World of Coins

Collecting coins => Cleaning, conservation and storage => Topic started by: Figleaf on April 15, 2007, 10:01:20 PM

Title: Using pollution
Post by: Figleaf on April 15, 2007, 10:01:20 PM
You must have seen them, those harsly cleaned coins, shiny like Aunt Mildred's silverware and not a trace of patina. Here's my favourite recipe. I leave them on a windowsill for a number of years. Each year, they get turned around. Where I live, the air is not very polluted, but silver coins are back to normal in about 3 years. Copper takes a litle longer to return to milk chocolate brown, but it gets there. I learned this trick from famous Amsterdam dealer Jacques Schulman. Jacques lived on one of Amsterdam's canals and his shinyware got enough sulphur to get back to a normal colour in about a year. The wonderful thing is a) harsly cleaned coins are a lot cheaper and b) you now have an official reason to procrastinate.

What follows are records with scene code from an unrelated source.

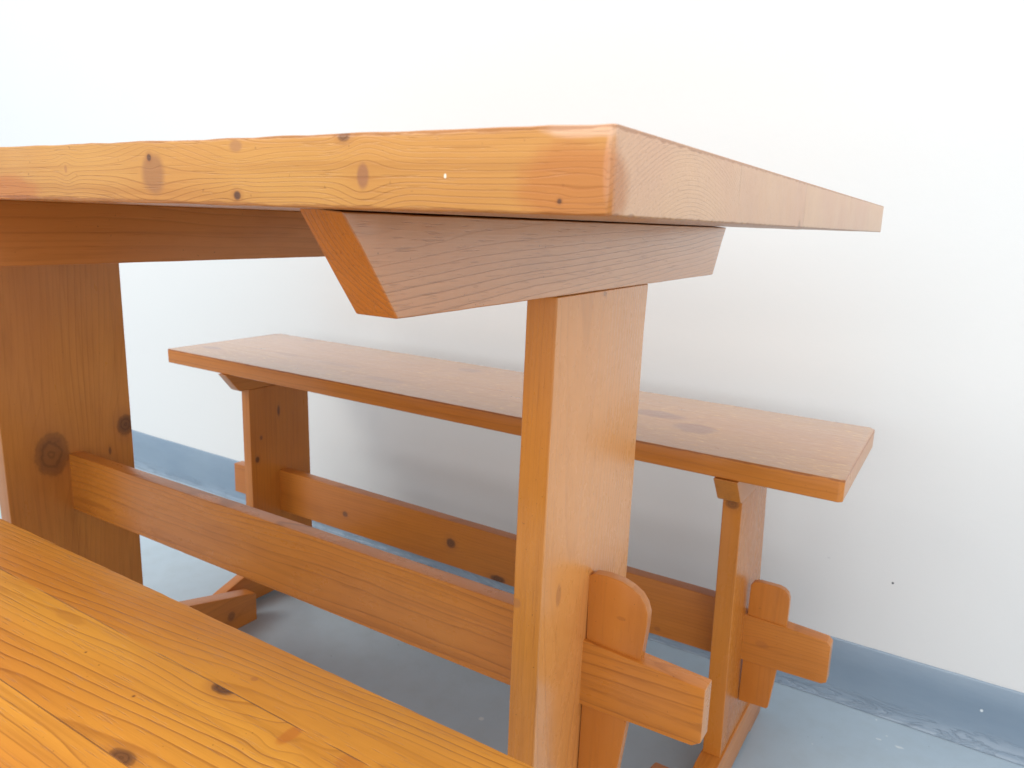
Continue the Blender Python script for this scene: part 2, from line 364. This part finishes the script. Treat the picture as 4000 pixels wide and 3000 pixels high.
# ================================================================== benches
def bench(name, label, cat, dx, dy, seatmat, lean, group, seed, far):
    """a bench built round the calibrated far one; dx, dy shift it"""
    B = (-.535 + dx, .218 + dy, 0.0)
    root = thing(name, label, cat, B, group)
    sh = lambda pts, i: [((p[0] + (dx if i == 0 else dy)), p[1]) for p in pts]
    Y0, Y1 = .0938 + dy, .3395 + dy
    seat = [(-1.0730 + dx, .4165), (-1.0730 + dx, .4405), (.0032 + dx, .4400), (.0036 + dx, .4162)]
    out = [(-1.0715 + dx, Y0), (-.001 + dx, Y0), (.0030 + dx, Y0 + .004), (.0026 + dx, Y1 - .008), (-.004 + dx, Y1), (-1.0670 + dx, Y1), (-1.0770 + dx, Y1 - .008), (-1.0750 + dx, Y0 + .004)]
    prism('seat', root, out, 2, .4163, .4400, seatmat, bevel=.0018 if far else .0014, jit=.00025, cuts=(0, .010 if far else .006), seed=seed)
    k = dict(light=(.60, .220, .034), orange=(.47, .145, .018))
    mbm = pine(name + '_crossbeam_pine', B, 1, (-.1 + dx, .45), .0035, ls=.4, seed=seed + 1, rough=.32, **k)
    bo = [(.0905 + dy, .4158), (.1140 + dy, .3870), (.119 + dy, .3842), (.2900 + dy, .3842), (.297 + dy, .3870), (.3200 + dy, .4158)]
    prism('crossbeam', root, bo, 0, -.1250 + dx, -.0990 + dx, mbm, bevel=.0012)
    prism('crossbeam', root, bo, 0, -.9380 + dx, -.9185 + dx, mbm, bevel=.0012)
    ml = pine(name + '_leg_pine', B, 2, (-.11 + dx, .10 + dy), .0032, ls=.42, seed=seed + 2, rough=.27,
              knots=((-.1125 + dx, .1332 + dy, .376, .006, .008, .6, 1.6),) if far else (), **k)
    legp = [(.1335 + dy, .3840), (.1332 + dy, .0572), (.2650 + dy, .0572), (.2620 + dy, .24), (.2520 + dy, .3840)]
    sk = (lambda c: (c.x + (.3840 - c.z) * .021, c.y, c.z)) if far else None
    prism('leg', root, legp, 0, -.1236 + dx, -.1020 + dx, ml, bevel=.0016, skew=sk, cuts=(2, .03))
    ml2 = pine(name + '_far_leg_pine', B, 2, (-.90 + dx, .19 + dy), .0050, ls=.42, seed=seed + 3, rough=.30, warp=1.5,
               knots=((-.9187 + dx, .196 + dy, .337, .010, .003, .75, 2.2), (-.9187 + dx, .1568 + dy, .2964, .004, .003, .6, 2.0), (-.9187 + dx, .1477 + dy, .2596, .006, .0045, .85, 2.0)) if far else (), **k)
    prism('leg', root, [(.1345 + dy, .3840), (.1350 + dy, .0572), (.2700 + dy, .0572), (.2690 + dy, .0934), (.2645 + dy, .3840)], 0, -.9375 + dx, -.9187 + dx, ml2, bevel=.0016, cuts=(2, .03))
    T0 = .1945 + dy
    mst = pine(name + '_stretcher_pine', B, 0, (.20 + dy, .120), .0048, ls=.42, seed=seed + 4, rough=.30, tilt=(0, .04), warp=1.3,
               knots=((-.2067 + dx, T0, .1609, .005, .0035, .5, 2.2, (.30, .10, .03)), (-.5421 + dx, T0, .1908, .0085, .0085, .85, 1.8), (-.4553 + dx, T0, .1570, .014, .0055, .85, 1.6),
                      (-.7611 + dx, T0, .184, .006, .005, .7, 2.2), (-.0745 + dx, T0, .1850, .009, .0045, .35, 2.6, (.33, .11, .03))) if far else (), **k)
    st = [(-1.0416, .1612), (-.930, .1600), (-.930, .1530), (-.55, .1535), (-.2193, .1515), (-.110, .1530), (-.110, .1568), (-.004, .1590), (.0015, .1625), (.0010, .2085),
          (-.0035, .2132), (-.0497, .2160), (-.110, .2180), (-.110, .2282), (-.43, .2262), (-.930, .2288), (-.930, .2160), (-1.0410, .2160)]
    prism('stretcher', root, sh(st, 0), 1, T0, T0 + .0185, mst, bevel=.0012, cuts=(0, .02))
    mwd = pine(name + '_wedge_pine', B, 2, (-.08 + dx, .10 + dy), .0045, light=(.60, .215, .034), orange=(.47, .142, .018), ls=.35, seed=seed + 5, rough=.30)
    w = [(-.0955, .1000), (-.0960, .2560), (-.0925, .2612), (-.085, .2630), (-.0633, .2630), (-.0570, .2612), (-.0525, .2575), (-.0502, .2515), (-.0498, .2400), (-.0499, .2175),
         (-.0546, .1581), (-.0596, .1035), (-.062, .1010)]
    prism('wedge', root, sh(w, 0), 1, T0 + .0022, T0 + .0112, mwd, bevel=.0010)
    prism('wedge', root, [(-.9375 + dx - (x + .0955), z) for x, z in w], 1, T0 + .0022, T0 + .0112, mwd, bevel=.0010)
    mft = pine(name + '_foot_pine', B, 1, (-.3 + dx, -.02), .0040, light=(.62, .23, .040), orange=(.50, .155, .02), ls=.35, seed=seed + 6, rough=.32)
    f = [(.0580 + dy, 0), (.105 + dy, 0), (.110 + dy, .005), (.280 + dy, .005), (.285 + dy, 0), (.3400 + dy, 0), (.3405 + dy, .0385), (.3350 + dy, .0410), (.2750 + dy, .0572), (.1120 + dy, .0572), (.0620 + dy, .0410), (.0575 + dy, .0385)]
    prism('foot', root, f, 0, -.1185 + dx, -.0930 + dx, mft, bevel=.0016)
    prism('foot', root, f, 0, -.9378 + dx, -.9183 + dx, mft, bevel=.0016)
    return root
GB = 'low pine benches on either side of the table'
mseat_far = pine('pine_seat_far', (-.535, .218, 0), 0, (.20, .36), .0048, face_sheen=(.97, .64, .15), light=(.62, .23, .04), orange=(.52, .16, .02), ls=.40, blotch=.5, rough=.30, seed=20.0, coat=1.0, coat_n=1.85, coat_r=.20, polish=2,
                 seams=(.150, .262), seam_axis=1,
                 knots=((-.2412, .2233, .44, .040, .019, .95, 1.6, (.11, .070, .052)), (-.1786, .1868, .44, .028, .024, .90, 1.7, (.11, .070, .052)), (-.5832, .2925, .44, .022, .014, .8, 1.7, (.11, .070, .052)), (-.6371, .1498, .44, .04, .012, .6, 1.5, (.11, .070, .052)),
                        (-1.0298, .150, .44, .026, .012, .8, 1.6, (.11, .070, .052)), (-.8926, .195, .44, .03, .010, .45, 1.6, (.11, .070, .052)), (-.9699, .3227, .44, .02, .012, .7, 1.6, (.11, .070, .052)), (-.7663, .1883, .44, .05, .012, .45, 1.6, (.11, .070, .052))),
                 wornedges=((2, .4395, .0022, .8),))
bench('bench', 'pine bench standing behind the table against the white wall', 'bench', 0, 0, mseat_far, 0, GB, 30.0, True)
NX, NY = .020, -.7591
nb = (-.535 + NX, .218 + NY, 0)
mseat_near = pine('pine_seat_near', nb, 0, (-.49, .395), .0029, light=(.73, .345, .052), orange=(.57, .205, .030), late=(.27, .085, .014), ls=.76, blotch=.7, rough=.33, seed=40.0,
                  seams=(-.5195, -.4605), seam_axis=1, relief=1.8, warp=1.0, bl_scale=8, tilt=(.05, .02),
                  tints=(.10, .0, .30),
                  knots=((-.2080, -.4612, .44, .0080, .0044, .92, 3.0, None, (1, -.4605, -1)), (-.1545, -.4660, .44, .0042, .0085, .60, 1.6, (.46, .13, .022), (1, -.4605, -1)),
                         (-.2030, -.5180, .44, .0085, .0050, .85, 2.6, None, (1, -.5195, 1)), (-.2021, -.4468, .44, .0026, .0020, .5, 2.0, (.36, .12, .04)),
                         (-.1184, -.4640, .44, .008, .007, .45, 2.0, (.46, .14, .022), (1, -.4605, -1)), (-.3369, -.4678, .44, .016, .004, .35, 2.2, (.42, .16, .03)),
                         (-.2388, -.4898, .44, .0008, .0008, .8, 2.0), (-.2945, -.4822, .44, .0007, .0007, .8, 2.0)))
bench('bench', 'pine bench in the foreground, its yellow plank seat cropped by the frame', 'bench', NX, NY, mseat_near, 0, GB, 50.0, False)

# ================================================================== light
w = bpy.data.worlds.new('World'); sc.world = w; w.use_nodes = True
bg = w.node_tree.nodes['Background']; bg.inputs[0].default_value = (.83, .935, 1.06, 1); bg.inputs[1].default_value = .74
def area(name, loc, target, size, sy, energy, color):
    l = bpy.data.lights.new(name, 'AREA'); l.shape = 'RECTANGLE'; l.size = size; l.size_y = sy; l.energy = energy; l.color = color
    o = bpy.data.objects.new(name, l); COL.objects.link(o); o.location = loc
    o.rotation_euler = (Vector(target) - Vector(loc)).to_track_quat('-Z', 'Y').to_euler(); return o
area('window_light', (-3.1, -2.8, 3.7), (-.5, .2, .3), 1.9, 1.9, 104, (1.0, .955, .88))
area('front_fill', (.7, -3.6, 1.3), (-.2, .4, .4), 4.6, 2.2, 74, (1.0, .97, .93))  # unseen low fill from the front, added to lift wall and floor under the table
area('overhead_fill', (-.4, -.35, 3.6), (-.4, -.3, 0), 3.2, 2.6, 98, (1.0, .955, .89))  # unseen overhead fill, added to brighten the seat tops and floor
area('side_fill', (3.2, -.9, 1.5), (-.3, -.2, .5), 2.0, 1.6, 15, (1.0, .96, .92))  # unseen fill added on the right to brighten the beam and leg faces

# ================================================================== camera
cam = bpy.data.cameras.new('camera'); co = bpy.data.objects.new('camera', cam); COL.objects.link(co)
co.location = (.08703406, -.67693021, .67703477); co.rotation_euler = (1.35590059, -.0381132935, .555586087)
cam.sensor_width = 36; cam.sensor_fit = 'HORIZONTAL'; cam.lens = 2941.88725 / 4000 * 36
cam.clip_start = .01; cam.clip_end = 50
cam.dof.use_dof = True; cam.dof.focus_distance = .44; cam.dof.aperture_fstop = 26
sc.camera = co
sc.render.engine = 'CYCLES'
sc.view_settings.view_transform = 'Standard'; sc.view_settings.look = 'None'
sc.view_settings.exposure = 0; sc.view_settings.gamma = 1
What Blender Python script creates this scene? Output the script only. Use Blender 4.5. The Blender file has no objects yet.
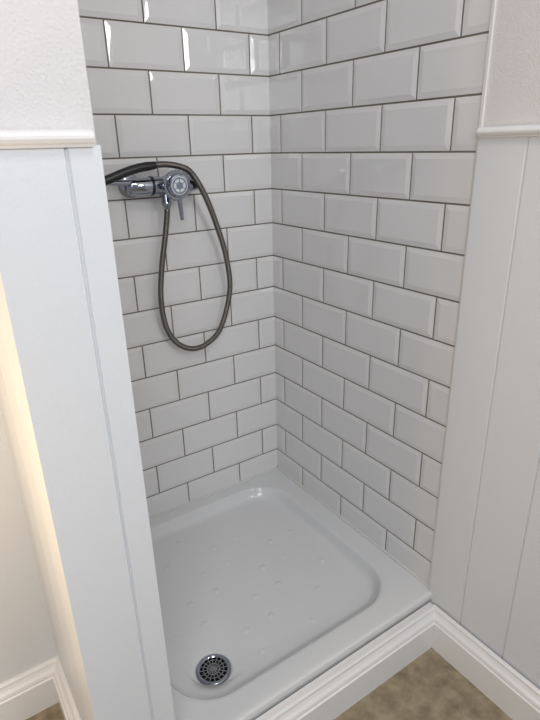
import bpy, math, random
import numpy as np
from mathutils import Matrix, Vector
from mathutils.bvhtree import BVHTree
random.seed(4)
sc=bpy.context.scene
sc.view_settings.view_transform='Standard'
sc.view_settings.exposure=0.04

# ---------------------------------------------------------------- materials
def s2l(c): return tuple(((v/255)/12.92 if v/255<=.04045 else ((v/255+.055)/1.055)**2.4) for v in c)+(1,)
def mat(name,rgb,rough=.5,metal=0,bump=None,var=None,spec=.5,coat=0):
    m=bpy.data.materials.new(name);m.use_nodes=True;nt=m.node_tree;b=nt.nodes['Principled BSDF']
    b.inputs['Base Color'].default_value=s2l(rgb);b.inputs['Roughness'].default_value=rough
    b.inputs['Metallic'].default_value=metal;b.inputs['Specular IOR Level'].default_value=spec
    b.inputs['Coat Weight'].default_value=coat
    tc=nt.nodes.new('ShaderNodeTexCoord')
    if bump:
        n=nt.nodes.new('ShaderNodeTexNoise');n.inputs['Scale'].default_value=bump[0];n.inputs['Detail'].default_value=bump[3] if len(bump)>3 else 3
        nt.links.new(tc.outputs['Object'],n.inputs['Vector'])
        bp=nt.nodes.new('ShaderNodeBump');bp.inputs['Strength'].default_value=bump[1];bp.inputs['Distance'].default_value=bump[2]
        nt.links.new(n.outputs['Fac'],bp.inputs['Height']);nt.links.new(bp.outputs['Normal'],b.inputs['Normal'])
    if var:
        n=nt.nodes.new('ShaderNodeTexNoise');n.inputs['Scale'].default_value=var[0];n.inputs['Detail'].default_value=6;n.inputs['Roughness'].default_value=.55
        nt.links.new(tc.outputs['Object'],n.inputs['Vector'])
        r=nt.nodes.new('ShaderNodeValToRGB');r.color_ramp.elements[0].position=.32;r.color_ramp.elements[1].position=.66
        r.color_ramp.elements[0].color=s2l(rgb);r.color_ramp.elements[1].color=s2l(var[1])
        nt.links.new(n.outputs['Fac'],r.inputs['Fac']);nt.links.new(r.outputs['Color'],b.inputs['Base Color'])
    return m
M_tile=mat('glazed_white_tile',(221,220,220),.06,bump=(12,.2,.004,1),spec=.75)
M_grout=mat('grout',(130,122,110),.9,bump=(300,.3,.001),var=(6,(102,94,84)))
M_wood=mat('painted_panelling',(214,217,221),.38,bump=(220,.3,.0015))
M_trim=mat('white_gloss_trim',(226,226,227),.3,bump=(60,.08,.001))
M_plaster=mat('plaster_paint',(212,209,209),.6,bump=(260,.6,.002))
M_tray=mat('acrylic_tray',(214,215,216),.12,bump=(5,.06,.01,1))
M_floor=mat('vinyl_floor',(116,104,84),.42,bump=(60,.06,.001),var=(26,(158,146,122)))
M_chrome=mat('chrome',(160,164,176),.09,1)
M_chrome2=mat('brushed_chrome',(150,152,156),.25,1)
M_hose=mat('steel_hose',(112,108,104),.32,1)
M_black=mat('dark_rubber',(24,24,27),.35)
M_dial=mat('dial_plastic',(120,130,144),.3)
M_dialw=mat('dial_marking',(215,219,224),.35)
M_hole=mat('drain_void',(12,12,13),.8)
M_sil=mat('sealant',(218,217,214),.4)
M_ceil=mat('ceiling_paint',(235,235,233),.8)

# ---------------------------------------------------------------- helpers
def obj(name,verts,faces,m,parent=None,smooth=False,mats=None,fm=None):
    me=bpy.data.meshes.new(name);me.from_pydata([tuple(v) for v in verts],[],faces)
    for k in (mats or [m]): me.materials.append(k)
    if fm:
        for p,i in zip(me.polygons,fm): p.material_index=i
    if smooth: me.polygons.foreach_set('use_smooth',[True]*len(me.polygons))
    me.update();o=bpy.data.objects.new(name,me);sc.collection.objects.link(o)
    if parent: o.parent=parent
    return o
def empty(name):
    o=bpy.data.objects.new(name,None);o.empty_display_size=.05;sc.collection.objects.link(o);return o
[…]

Just make absolutely sure your loving wife doesn't clean the dirty old coins for you. ::)

Peter
Title: Re: Using pollution
Post by: bruce61813 on April 16, 2007, 05:33:42 AM
That's not a trick, that's how they got to be that color the first time. People assign 'grren' to age, when the real surface color keeps turn darker brown until it reaches a black. The green oxides require water and other chemicals. But this is one of the things I have advised for some time now. It is good to hear others recommend it.